GTW already has enormous operating leverage owing to its $4B in annual revenue. And, the company's enormous net operating losses mean income taxes should not be a consideration for years to come. So, at current revenue levels, for each 1% of operating profit generated by the business, GTW will see about $40M of free cash.

Assuming little improvement in gross margin and management success in cutting SG&A to 5.5% of revenue (net of the free-cash-flow delta discussed above), the company should generate $40M of free cash. Taking what I consider to be more median assumptions -- some improvement in gross margin combined with the cuts -- cash flow could easily rise to 2% of revenue, or $80M on a $605M valuation. And that's not considering the above analysis which suggests that $360M of cash could be extracted from the business to lower the equity value (through buybacks, a buyout, etc.)

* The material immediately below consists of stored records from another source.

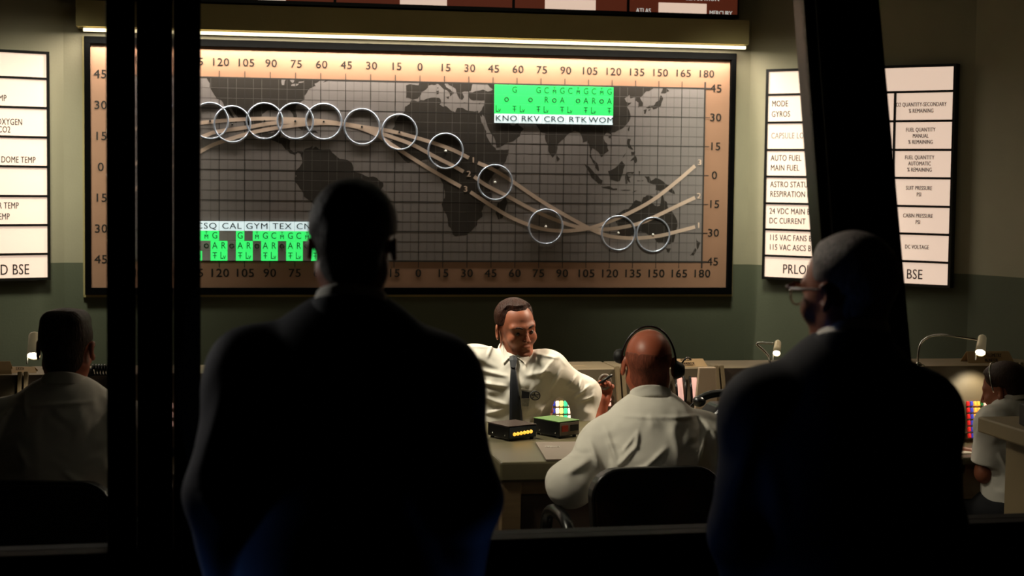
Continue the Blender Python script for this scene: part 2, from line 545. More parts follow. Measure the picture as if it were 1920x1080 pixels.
LAND = '''-126,45 -124.2,42 -124.3,40.3 -122.5,37.5 -121,35.5 -120.5,34.5 -118,33.8 -117,32.5 -116,30.5 -115.7,29.5 -114.2,28 -113.5,26.8 -112.2,25.5 -112,24.6 -110.3,23 -109.5,23.2 -110.5,24.5 -111.3,26 -112.7,28 -114.5,30 -114.8,31.6 -113.2,31.2 -112,29 -109.5,26 -108,25 -106,23 -105.5,21 -105.5,20 -103.5,18.5 -101,17.5 -98,16.2 -95,16 -93.5,15.6 -92,14.5 -90,13.8 -87.7,13 -86.8,11.8 -85.7,10.2 -84.5,9.6 -83.5,8.5 -82.5,8.2 -81,7.6 -80.3,8.2 -79.5,8.9 -78.2,8.2 -77.4,7.2 -75.5,9.6 -76.5,9.4 -79.5,9.6 -81.5,8.9 -83.3,10.3 -83.7,12 -83.3,14.9 -86,15.9 -88.5,15.9 -88.2,18.4 -87.4,21.4 -90.3,21.1 -91.5,18.6 -94.3,18.2 -96,19.3 -97.5,21.5 -97.7,24 -97.2,27.6 -95,29.2 -92,29.6 -89.4,29.1 -88.5,30.3 -86,30.4 -84,30 -82.7,28.5 -81.8,26 -80.5,25.2 -80.1,27 -81.3,30 -80.8,32 -78,33.9 -76,35 -76,37 -74.2,39.5 -72,41 -70,41.8 -70.7,43 -68,44.4 -66.5,45
-66,43.6 -64.5,44.2 -61.5,45 -64.5,45
-77.4,8.6 -75.5,10.8 -73,11.4 -71.5,12.4 -71.5,10.8 -70,12 -68,10.7 -64,10.5 -62,10.6 -60,8.5 -57,6 -53,5.5 -51,4.2 -50,1.5 -50,0 -48,-.8 -44,-2.5 -40,-2.8 -37,-4.8 -35,-6 -34.8,-8 -37,-11 -38.9,-13 -39,-17 -40.5,-21 -42,-23 -45,-23.5 -48.5,-26 -48.7,-28.5 -51,-31.5 -53.5,-34 -57,-34.5 -58.3,-34.2 -57,-36.5 -58,-38.3 -62,-39 -62.3,-40.8 -65,-41 -63.7,-42.6 -65.3,-44.5 -65.8,-45 -73.5,-45 -72.8,-42 -74,-41 -73.2,-38 -72.3,-35 -71.5,-32 -71.3,-28 -70.5,-24 -70.2,-19 -72,-17 -76,-14 -78,-10 -81,-6 -81.2,-4.2 -80,-3 -81,-2 -80,0.5 -78.7,1.5 -77,4 -77.5,6.5 -78,7.5
-84.8,22 -80,23.1 -74.3,20.2 -77.5,19.9 -80,21.8
-74.4,19.8 -70,19.8 -68.5,18.5 -74,18.2
-6,35.8 -2,35.2 3,36.8 10,37.3 11,35 10.2,34 15,32.4 19,30.3 20,32.5 23,32.6 29,31 32.3,31.3 32.5,30 34,27 35.5,24 37.3,21 37.5,18.5 39.5,15.5 43,12.5 43.3,11.5 51,12 50.8,10 48,4.5 44,1.5 41,-2 39,-5 39.5,-8 40.6,-11 40.6,-15 36,-18.8 35,-21 35.5,-24 32.8,-26 32.5,-28.5 29,-32 26,-34 20,-34.8 18.3,-34 18,-32 15.3,-27 14.5,-23 11.8,-17.5 13.7,-12 13,-8.8 12,-5.5 9,-1 9.7,3.5 8.5,4.5 6,4.3 4.3,6.3 1,5.9 -2,4.8 -5,5.2 -7.5,4.4 -11,6.8 -13.2,9 -15,11 -17,14.7 -16.2,19 -17,21 -15,25 -13,27.8 -9.8,30 -9.5,32.5 -6.8,34
49.3,-12 50.4,-16 47.5,-24.8 45,-25.5 43.3,-22 44.5,-16.5 47,-15
-1.2,45 -1.8,43.4 -9,43.2 -8.8,38.7 -9,37 -6.3,36.6 -5.4,36 -2,36.8 -.3,38.7 0,40 3.2,42 4,43.4 7,43.6 9,44.4 10.3,43.5 12.3,41.7 15.5,40 16,38 17,39 18.4,40 16,41.6 13.8,42.7 12.5,44.3 13.5,45
14.2,45 15.5,43.8 19,42 19.4,40.5 21.3,37 23,36.5 24,38 22.8,40.3 26,40.8 28,41.2 28.5,43.5 29,45
37,45 38,44.5 41.5,42 38,41 35,42 31,41.2 27,40.4 26.3,38.5 28,36.7 31,36.5 36,36.5 35.7,34 34.3,31.4 32.6,30 34.4,28 34.9,29.4 37,26 39,21.5 42.7,16.5 43.4,12.7 45,12.9 52,15.7 55.3,17.5 59.8,22.4 56.5,24.5 56.2,26.2 54,24.2 51.5,24.6 50.2,26.5 48,29.8 50.8,29 54,26.6 57,27 58.5,25.6 62,25.2 67,24.8 70,21 72.8,20.5 73.2,16.5 76.3,9.5 77.5,8 79.8,10.3 80.2,15 82.3,16.7 86.8,20.7 90,22 92,21.5 94.3,18 94.5,16 97,17 98.6,13 98.4,9 100.3,6 103.5,1.4 104,2 103,5.5 100.5,7.5 99.3,10 100,13.3 102.3,12.2 105,8.7 106.8,10.4 109.2,12 108.5,15.5 106,18.8 108,21.5 110.3,20.4 110.8,21.4 114,22.4 117,23.6 119.5,25.8 121.8,29 121.5,31.5 119.5,34.8 122.3,37 119,37.4 118,39 121,40.8 121.5,39 125,39.8 124.8,38 126.5,37 126.4,34.5 129.2,35.3 129.3,37 127.5,39.5 130.5,42.3 133,43 136,45
80,9.5 81.8,7.5 80.5,6 79.8,8
95.3,5.6 98,4 103.5,-1 106,-3.5 105.5,-5.8 102.5,-4 99,0
105.2,-6.8 108.5,-6.7 114.4,-7.7 114.3,-8.6 108,-7.8
116,-8.4 119,-8.4 122.8,-8.5 120,-9
109,1.5 111.5,2.5 115,5 117,7 119,5 117.8,1 116,-3.5 114.5,-4 110.2,-2.9
119.5,.5 120.3,1.2 125,1.5 123.8,.4 120.3,.4 121,-1 123.3,-1 121.6,-2 122.5,-4.5 121.2,-4 120.4,-2.8 120.3,-5.5 119.4,-5.5
127.4,2 128.4,1.5 128,-.8 127.6,.5
126.5,-3.2 130.5,-3 130,-3.6 126.8,-3.7
123.5,-10.3 127,-8.5 125,-9
131,-.8 134,-.8 135,-3.3 138,-1.7 141,-2.6 146,-5.5 147.5,-6 150.5,-10.5 147,-9.5 144,-7.8 141,-9 138,-8.3 138,-5.5 133,-4 132.7,-2.8
148.5,-5.6 152,-4.3 151,-5.8 149,-6.2
120.3,18.4 122.2,18.3 121.6,15.8 124,12.8 120.8,13.8 119.9,16
122,7 125.5,9.7 126.4,7 125.4,5.7 124,7.5
122.5,11.7 125,12 125,10.2 123,9.5
117.2,8.5 119.5,11.2 118.5,9.5
120.2,23 121.5,25.2 121,22
108.7,19.2 111,20 110,18.3
129.8,33.3 131.8,33.7 131,31.3 130.2,31.3
131,34.4 133,35.5 136,35.7 137.2,37.4 139.5,38.5 140.3,41.2 141.8,39.5 140.8,37 140.4,35.4 138.5,34.7 135.8,33.6 135,34.6
132.5,33.4 134.5,34.2 133.2,32.8
140.2,42 141.5,45 145.5,43.2 143,42
114,-22 113.7,-26 115.5,-31.5 115,-34 118,-35 123.5,-33.9 129,-31.7 132,-32 135.5,-34.8 137.8,-33 138,-35.5 140.5,-38 144.5,-38.2 147,-38.8 150,-37.3 151.5,-33 153.4,-28.5 153,-25.5 149,-20.8 146.2,-18.8 145.3,-15 143.5,-14.2 142.5,-10.8 141.6,-13 141,-17 139.5,-17.5 136,-15.5 136.8,-12.2 132.5,-11.4 130.5,-12.5 129.5,-15 126,-14 123.5,-17 121.5,-19 117,-20.6
144.7,-40.8 148.2,-40.9 147,-43.5 145.8,-43
173,-34.6 175.5,-37 178.4,-37.8 175,-41.5 174,-39.3
172.8,-40.6 174,-41.7 170.8,-44.9 167,-45 168.5,-44
8.3,40.8 9.7,41 9.5,39.2 8.5,39
8.7,42.4 9.4,42.8 9.2,41.5
12.5,38 15.5,38.2 15,36.7
23.6,35.4 26.2,35.2 24,35
32.4,35 34.3,35.5 33,34.6'''
LAKE = '''-87.8,45 -87.6,42 -86.4,42 -86.2,44 -85.5,45
-83.8,45 -83.3,44 -82.5,43.2 -81.7,43.5 -81.3,45
-83,41.6 -81,41.6 -79,42.8 -80.5,42.8 -83,42.2
-79.5,43.3 -76.5,43.6 -76.5,44.1 -79,43.9'''


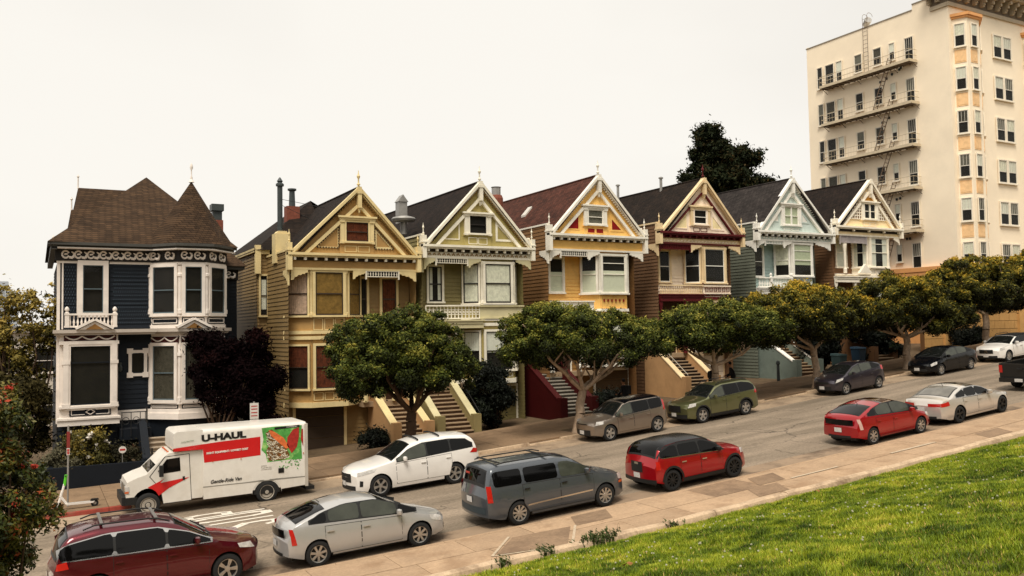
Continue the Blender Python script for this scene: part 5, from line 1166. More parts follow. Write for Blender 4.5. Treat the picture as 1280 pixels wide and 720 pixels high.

As a comparable, HPQ's turnaround in PCs has seen operating profits rise from 3.5% of sales in early 2006 to 4.8% in early 2007. While I would not expect GTW to see this level of absolute success due to its lower product pricing, I believe management can come close.

Should management succeed in this more modest turnaround, I believe the equity valuation will grow significantly, perhaps to the $3-5 per share range.

Catalyst

- Scott Galloway, from activist investors Firebrand Partners joined the board in late 2006.
- Harbinger capital and Brandes own big chunks. Harbinger bought in last fall.
- Management's initiatives should begin creating better results in Q2 of this year.
- There is continual rumor swirling around GTW of a possible acquirer. I believe my downside analysis shows how this is not far-fetched.